No contexto da reorganização do GES, onde se trava um conflito accionista, o Banco de Portugal (BdP) sugeriu que fosse constituído um conselho estratégico para acantonar os interesses da família Espírito Santo, que não pode integrar os órgãos sociais, e assim proteger o banco das suas guerras. Recentemente, o BdP impôs que o conselho passasse a integrar outros accionistas, como o Crédit Agricole (que tem 14% do BES  e terá direito a indicar três representantes), assim como o chairman e o presidente executivo que vão a votos na assembleia geral de 31 de Julho. 

Numa primeira fase, a ESFG propôs em comunicado que Ricardo Salgado, que é o presidente desta holding, assumisse as funções de líder do conselho estratégico. Mas a hipótese gerou protestos dadas as polémicas que envolvem o banqueiro, em particular as que levantam dúvidas sobre o seu perfil de gestor, nomeadamente por ter recebido comissões de um cliente, o que o obrigou, por três vezes, a corrigir a declaração fiscal (e por ter surgido associado à ocultação de contas nas holdings). No fim-de-semana, o nome de Salgado continuava a integrar a lista em discussão no círculo familiar como presidente do conselho.

Mas a clarificação da governação do banco não “apagou” a percepção do mercado de que os problemas em torno do grupo familiar continuam vivos e a afectar o valor da instituição que na segunda-feira manteve a trajectória de carrossel: depois de terem começado a sessão a subir quase 10%, as acções do BES deram um “trambolhão” e fecharam a cair 5,1% ( para 0,713 euros).

Uma tendência que não será alheia às incertezas que existem sobre a capacidade das sociedades não financeiras do GES de pagarem as suas dívidas ao banco. Mas também por se desconhecer qual a intenção do BES: renovar, ou não, os empréstimos. Na passada quinta-feira, a ESFG comunicou que aumentou a sua exposição às empresas da família Espírito Santo para 2,35 mil milhões de euros: mais 980 milhões do que em 2013. No final do ano passado, as dívidas da Espírito Santo International (ESI) e da Rioforte, duas sub-holdings do GES, totalizavam 1,37 mil milhões de euros.

Numa nota emitida no mesmo dia, e citada pelo Financial Times, o departamento de análises do Citigroup alertou para que, no pior dos cenários, o BES possa vir a ter necessidade de voltar a aumentar o seu capital, agora, em 4,3 mil milhões de euros. O Citi quer saber até que ponto a quebra nas sociedades não financeiras do GES vai afectar o pagamento dos créditos directos ao banco português. Um sinal de que para os analistas (uma componente daquilo a que se chama os mercados), cujas opiniões condicionam as decisões dos investidores, o problema de fundo do grupo continua por resolver. Mas o BdP já veio garantir que a instituição financeira está protegida (com provisões e uma nova reorganização societária).

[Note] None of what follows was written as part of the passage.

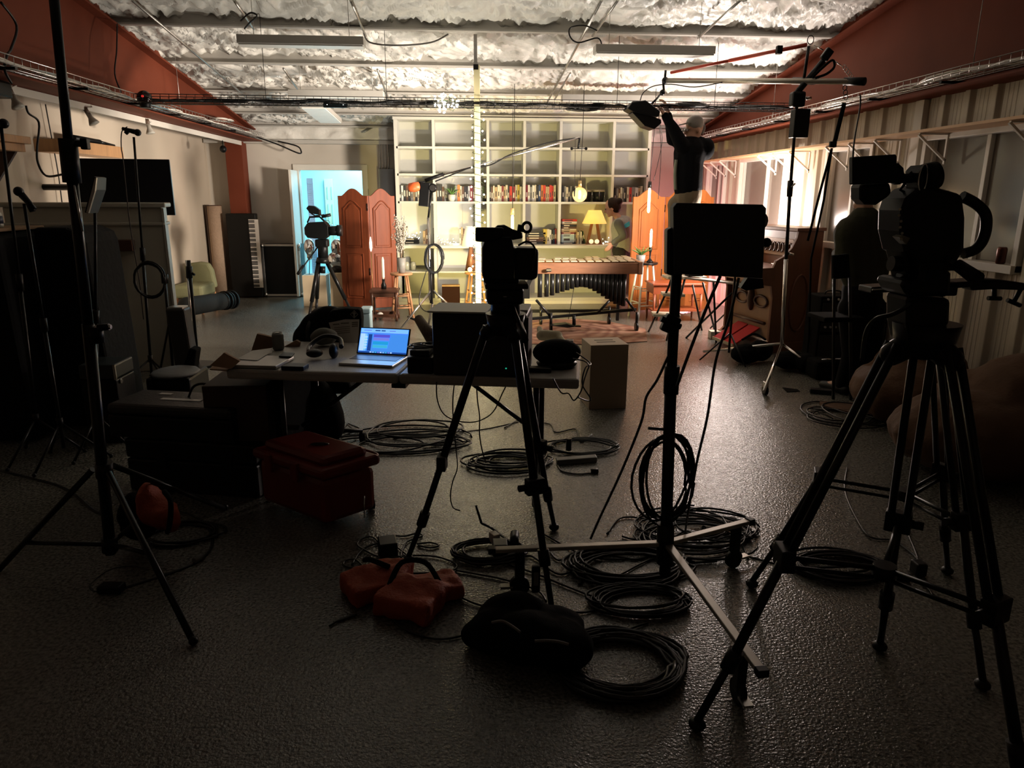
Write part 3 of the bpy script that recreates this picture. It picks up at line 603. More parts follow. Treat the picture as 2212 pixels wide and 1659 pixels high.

Estas questões têm em conta que as emissões obrigacionistas e de papel comercial colocadas pelo suíço Banque Privée Espírito Santo, um gestor de fortunas detido a 100% pela ESFG (que é supervisionado pela autoridade helvética), junto de clientes particulares (cujas carteiras são objecto de gestão discricionária), estão a vencer e, nalguns casos, em situação de incumprimento. O facto dos activos dos clientes terem sido canalizados pelos gestores de conta para títulos de dívida de sociedades relacionadas com o dono do banco (a ESFG) e em situação de falência pode levantar um conflito de interesses. Na sexta-feira, fonte oficial do Banque Privée garantiu ao PÚBLICO não haver situações de incumprimento com clientes. 

O Expresso Diário publicou segunda-feira um extracto de conta de um cliente do Banque Privée, com uma aplicação de 150 mil euros, onde se vê que o investimento na ESI não valia nada à data de vencimento, a 26 de Junho de 2014. O Banque Privée justificou-se alegando que se trata de um atraso e que a palavra default associada ao email resultou de um erro informático.

Na expectativa está também o pagamento pela Rioforte, em situação de insolvência, da divida contraida junto da PT (papel comercial) de 890 milhões de euros que está a gerar polémica na estrutura accionista da operadora em fusão com a brasileira OI. O Citi e a UBS já comunicaram que reduziram as posições accionistas na PT. O  banco anglo-saxónico baixou de 2% para 1,91%, e a UBS tem agora menos de 5%. 

Entretanto, o dossier BES regressou ao palco politico com o Bloco de Esquerda a exigir que a Ministra das Finanças vá ao parlamento falar do tema. E o PS chamou a atenção para as ligações de Mota Pinto e de Moreira Rato (administrador financeiro) ao PSD.